De igual modo, la subsidiariedad —en la medida en que alienta a los hombres y a las mujeres a entablar libremente relaciones vivificantes con aquellos a quienes están unidos más íntimamente y de quienes dependen más directamente, y exige que las más altas autoridades respeten estas relaciones— manifiesta una dimensión “vertical” que tiende al Creador del orden social (cf. Rm 12, 16-18). Una sociedad que respeta el principio de subsidiariedad libra a las personas del desaliento y la desesperación, garantizándoles la libertad de comprometerse unos con otros en los ámbitos del comercio, la política y la cultura (cf. Quadragesimo anno, 80).
Cuando los responsables del bien común respetan el deseo humano natural de autogobierno basado en la subsidiariedad, dejan espacio para la responsabilidad y la iniciativa individual, pero, lo que es más importante, dejan espacio para el amor (cf. Rm 13, 8; Deus caritas est, 28), que sigue siendo siempre “el camino más excelente” (1 Co 12, 31).
Al revelar el amor del Padre, Jesús no sólo nos enseñó a vivir como hermanos y hermanas aquí, en la tierra; también nos mostró que él mismo es el camino que lleva a la comunión perfecta de unos con otros y con Dios en el mundo futuro, puesto que a través de él “tenemos acceso al Padre en un mismo Espíritu” (Ef 2, 18). Mientras os esforzáis para articular los modos como los hombres y las mujeres pueden promover mejor el bien común, os animo a examinar las dimensiones “vertical” y “horizontal” de la solidaridad y la subsidiariedad.

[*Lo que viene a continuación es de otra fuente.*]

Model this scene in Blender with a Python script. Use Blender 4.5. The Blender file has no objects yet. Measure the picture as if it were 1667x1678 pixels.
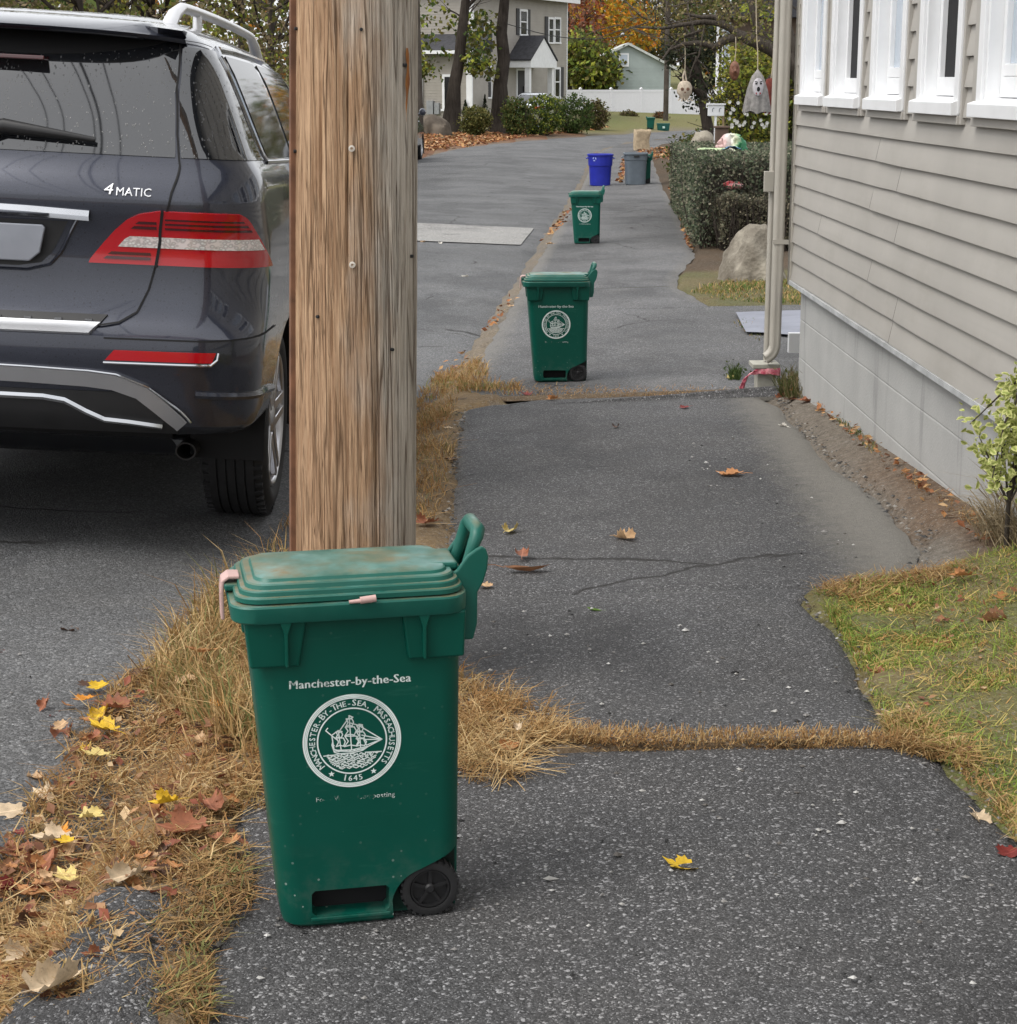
import bpy, bmesh, math, random
import numpy as np
from mathutils import Vector, Matrix, Euler
R = math.radians
C = bpy.context.scene.collection
SC = bpy.context.scene
rnd = random.Random(7)

# ---------------------------------------------------------------- camera
CAMZ = 1.42
F_PX, CX, CY, HX, HY = 3000.0, 833.5, 839.0, 796.0, 134.0
PITCH = math.atan((CY - HY) / F_PX)
YAW = math.atan((CX - HX) / F_PX * math.cos(PITCH))
cd = bpy.data.cameras.new('camera')
cd.sensor_fit = 'HORIZONTAL'; cd.sensor_width = 36.0
cd.lens = F_PX / 1667.0 * 36.0
cd.clip_start = 0.05; cd.clip_end = 2000
cam = bpy.data.objects.new('camera', cd); C.objects.link(cam)
cam.location = (0, 0, CAMZ)
cam.rotation_euler = (math.pi / 2 - PITCH, 0, -YAW)
SC.camera = cam

# ---------------------------------------------------------------- sky and sun (overcast)
SUN_EL, SUN_ROT = R(56), R(240)
w = bpy.data.worlds.new("World"); SC.world = w; w.use_nodes = True
wn, wl = w.node_tree.nodes, w.node_tree.links
sky = wn.new('ShaderNodeTexSky'); sky.sky_type = 'NISHITA'; sky.sun_disc = False
sky.sun_elevation = SUN_EL; sky.sun_rotation = SUN_ROT
sky.dust_density = 6.0; sky.air_density = 1.0; sky.ozone_density = 1.0
hs = wn.new('ShaderNodeHueSaturation'); hs.inputs['Saturation'].default_value = 0.2
wl.new(sky.outputs[0], hs.inputs['Color'])
ov = wn.new('ShaderNodeMix'); ov.data_type = 'RGBA'; ov.inputs[0].default_value = 0.6      # closed cloud layer evens out the sky
ov.inputs[7].default_value = (7.3, 7.4, 7.6, 1); wl.new(hs.outputs[0], ov.inputs[6])
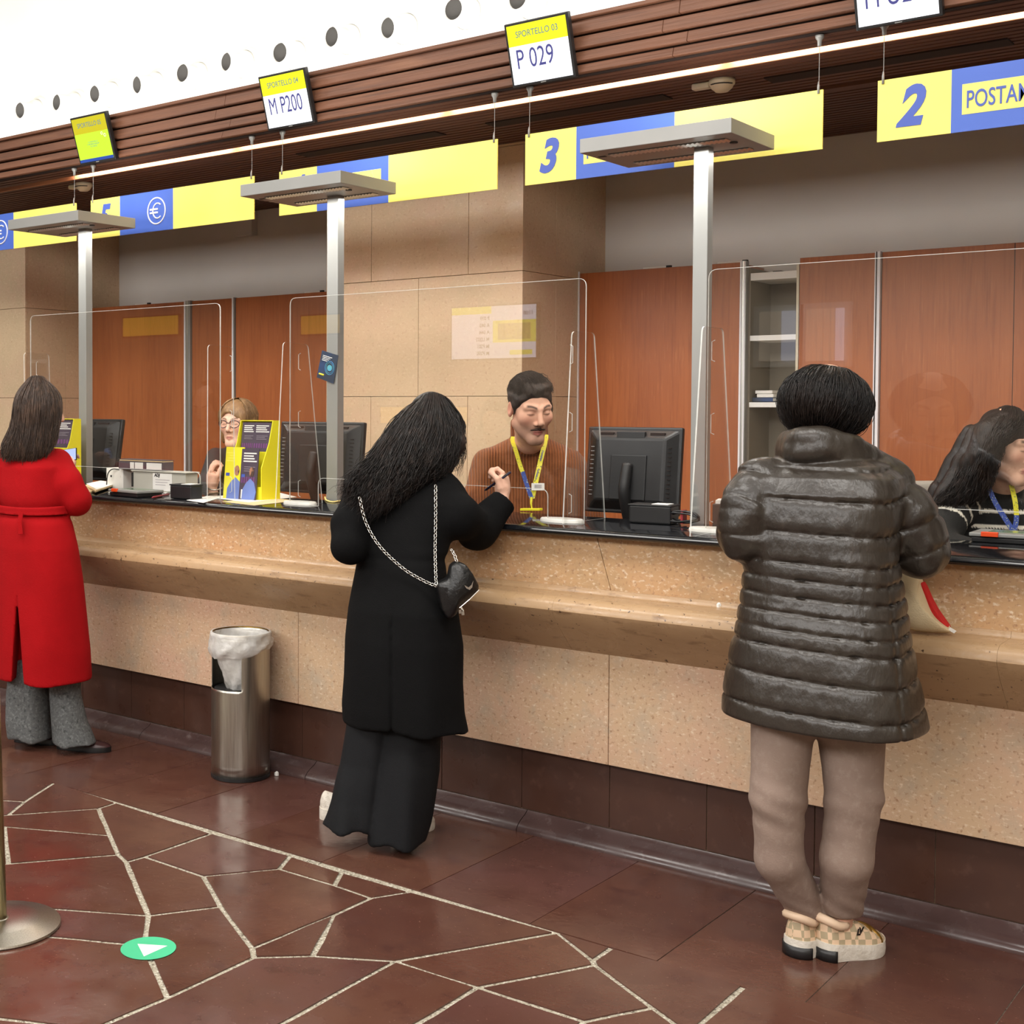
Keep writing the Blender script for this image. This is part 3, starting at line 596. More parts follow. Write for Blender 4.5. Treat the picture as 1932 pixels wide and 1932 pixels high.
# books lying on the open shelf
zsh = atY(1460, 759, YC+.02)[2]
for k, (u0, u1, h, m, lab) in enumerate(((1415, 1454, .020, 'navy', 'dark bound register at the bottom of the pile on the open shelf'), (1424, 1455, .017, 'paper', 'pale paper block in the pile on the open shelf'), (1421, 1453, .016, 'paper', 'pale paper block on top of the pile on the open shelf'))):
    z0 = zsh+(.003, .0245, .043)[k]; x0_, x1_ = atY(u0, 750, YC+.1)[0]+.03, atY(u1, 750, YC+.1)[0]+.03
    b = thing('book', lab, 'book', (x0_, YC+.1, z0), 'pile of books on the open shelf'); box('cover', MT[m], b, x0_, x1_, YC+.05, YC+.2, z0, z0+h, .002); box('pages', MT['paper'], b, x0_+.004, x1_+.001, YC+.054, YC+.196, z0+.003, z0+h-.003)
# ---- clear acrylic screens on the counter
ZT = 1.0852; YPN = 4.15
def fin(o, X, fb, bb, ft, bt, flip=1):
    """fin in the plane x=X from pixel corners: front bottom, back bottom, front top, back top"""
    P = [atX(*q, X)[1:] for q in (fb, bb, bt, ft)]
    P[0][1] = P[1][1] = ZT+.001
    q = rounded(P, [0, 0, .02, .02], 4)
    f = MB().prism([(X-.0025, a, b) for a, b in q], (.005, 0, 0), 0, 1).build('side_fin', [MT['clear'], MT['edge']], o)
    for zz in (ZT+.07, ZT+.36, ZT+.60):      # interlocking slots
        c = (X, YPN, zz)
        MB().tube([(X+.0*flip, YPN-.004, zz-.035), (X+.011*flip, YPN-.004, zz-.03), (X+.011*flip, YPN-.004, zz+.03), (X, YPN-.004, zz+.035)], .0014, 5).build('slot_edge', MT['edge'], f)
def shield(x0, x1, cut, label, zt=1.952):
    o = thing('acrylic_screen', label, 'screen', ((x0+x1)/2, YPN, ZT), 'clear acrylic screens on the counter')
    z0 = ZT+.001; c0, c1 = cut; zc_ = 1.203
    poly = [(x0, z0), (c0, z0), (c0, zc_), (c1, zc_), (c1, z0), (x1, z0), (x1, zt), (x0, zt)]
    q = rounded(poly, [0, 0, .03, .03, 0, 0, .03, .03], 5)
    MB().prism([(a, YPN-.0025, b) for a, b in q], (0, .005, 0), 0, 1).build('pane', [MT['clear'], MT['edge']], o)
    MB().tube([(a, YPN-.003, b) for a, b in q], .0010, 5, closed=True).build('rim_glint', MT['edge'], o)  # added bright line imitating internal reflection along the rim
    return o
xa = atY(58, 600, YPN)[0]; xb = atY(416, 600, YPN)[0]
sL = shield(xa, xb, (xa+.16, atY(378, 910, YPN)[0]), 'clear acrylic counter screen in front of the woman in red')
sM = shield(atY(548, 600, YPN)[0], atY(1106, 600, YPN)[0], (atY(601, 930, YPN)[0], atY(1034, 950, YPN)[0]), 'clear acrylic counter screen between the black-coated woman and the clerk')
x3 = atY(1337, 600, YPN)[0]
sR = shield(x3, x3+1.38, (x3+.17, x3+1.2), 'clear acrylic counter screen in front of the quilted coat woman')
fin(sL, -4.00, (391, 945), (443, 938), (392, 650), (439, 655))
fin(sL, xa+.06, (50, 925), (100, 920), (45, 665), (92, 668), -1)
fin(sM, -3.591, (519.5, 955), (608, 950), (534, 645), (581, 650), -1)
fin(sM, -2.326, (1062, 986), (1141, 984), (1079, 625), (1121, 628))
fin(sR, -1.79, (1302, 1010), (1382, 1000), (1325, 615), (1364, 620), -1)
def foot(o, u, v, rx, ry, h=.014):
    p = atZ(u, v, ZT)
    MB().lathe([(0, 0), (1, 0), (1.0, .55), (.93, 1), (0, 1)], (0, 0, 0), 24).v
    m = MB(); m.lathe([(0, ZT), (1, ZT), (1.0, ZT+h*.6), (.95, ZT+h), (0, ZT+h)], (0, 0, 0), 24)
    m.v = [(p[0]+x*rx, p[1]+y_*ry, z) for x, y_, z in m.v]; m.build('white_foot', MT['whiteplastic'], o, autos=.8)
foot(sM, 1060, 985, .085, .045); foot(sM, 566, 952, .085, .045); foot(sR, 1352, 1004, .095, .05); foot(sL, 425, 939, .0, .0) if False else None
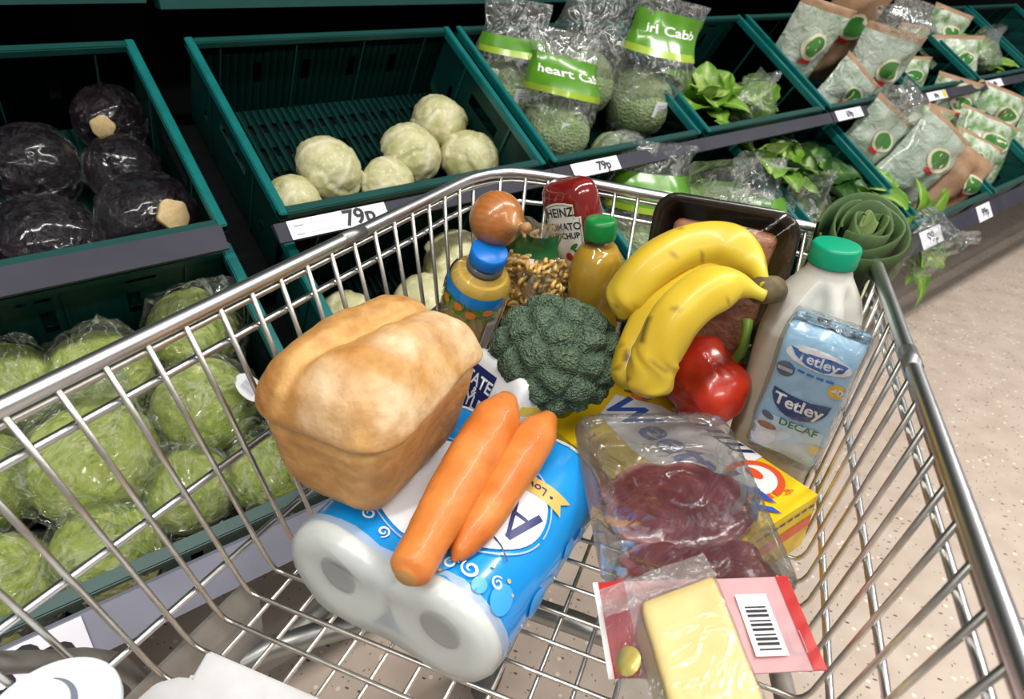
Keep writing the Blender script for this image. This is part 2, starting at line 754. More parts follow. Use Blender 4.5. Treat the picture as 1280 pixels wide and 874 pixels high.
RU = tuple(KU * v for v in (1.066, -0.386, 1.044, -0.412))
RL = tuple(KL * v for v in (0.638, -0.607, 0.612, -0.648))
for i, (a, b) in enumerate(UPPER):
    up = 0.020 if i == 0 else 0.0
    rail(KU * (a - 0.02), KU * (b - 0.015 if i == 0 else b + 0.010), RU[0] - up * 0.6, RU[1] + up, RU[2] - up * 0.6, RU[3] + up * 0.7, M['rail'])
for i, (a, b) in enumerate(LOWER):
    rail(KL * (a - 0.03), KL * (b + 0.045), *RL, M['rail_low' if i == 0 else 'rail'])


def tag(x0, x1, R, text, lines=True, big=0.62, tx=0.66, accent=None):
    d0, z0, d1, z1 = R
    x0, x1 = (x0 * KU, x1 * KU) if R is RU else (x0 * KL, x1 * KL)
    A = Vector((0, d0 - d1, z0 - z1))
    h = A.length
    uy = A.normalized()
    ux = Vector((1, 0, 0))
    n = ux.cross(uy)
    if n.y > 0:
        n = -n
    o = Vector((x0, d1, z1)) + n * 0.0012
    w = x1 - x0
    q = G()
    V = [o, o + ux * w, o + ux * w + uy * h * 0.98, o + uy * h * 0.98]
    q.add(V + [v + n * 0.0015 for v in V], [[3, 2, 1, 0], [4, 5, 6, 7], [0, 1, 5, 4], [1, 2, 6, 5], [2, 3, 7, 6], [3, 0, 4, 7]])
    t = q.make('price_tag', M['tag'], shelf, False, 'white price tag reading ' + text)
    mp = lambda a, b: o + ux * a + uy * b + n * 0.0019
    decal('price_text', place2(text_geo(text, h * big, 0.0012), w * tx, h * 0.47), mp, M['ink'], t)
    if lines:
        bars = [rect(w * 0.05, h * 0.60, w * 0.14, h * 0.70), rect(w * 0.05, h * 0.16, w * 0.13, h * 0.24)]
        decal('small_print', poly_geo(*bars), mp, M['ink_grey'], t)
        fine = [rect(w * 0.17, h * 0.66, w * 0.36, h * 0.69), rect(w * 0.17, h * 0.58, w * 0.30, h * 0.60), rect(w * 0.17, h * 0.18, w * 0.40, h * 0.21)]
        decal('small_print', poly_geo(*fine), mp, M['ink_grey'], t)
    if accent:
        decal('small_print', poly_geo(rect(w * 0.80, h * 0.1, w * 0.97, h * 0.9)), mp, accent, t)


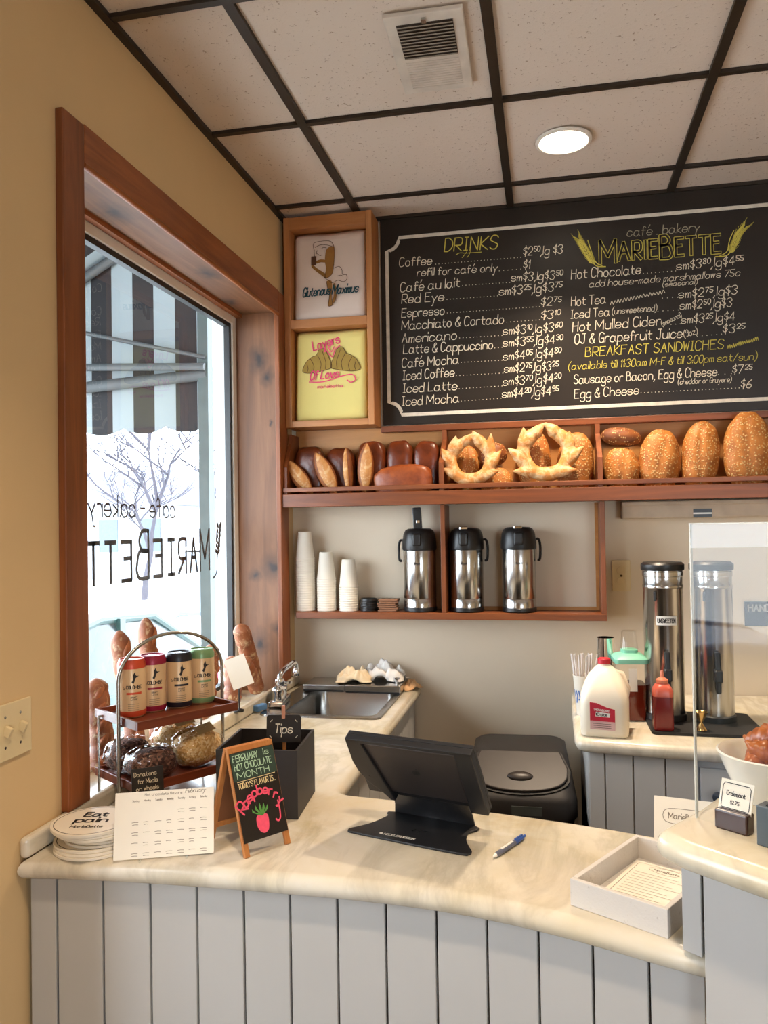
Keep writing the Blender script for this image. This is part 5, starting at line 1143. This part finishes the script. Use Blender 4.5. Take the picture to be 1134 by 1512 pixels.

De este modo, podréis proponer modos más eficaces de resolver los múltiples problemas que afligen a la humanidad en el umbral del tercer milenio, testimoniando también la primacía del amor, que trasciende y realiza la justicia pues impulsa a la humanidad hacia la misma vida de Dios (cf. Mensaje para la Jornada mundial de la paz de 2004).
Con estos sentimientos, os aseguro mis oraciones y, como prenda de paz y alegría en el Señor resucitado, os imparto cordialmente mi bendición apostólica a vosotros y a vuestros seres queridos.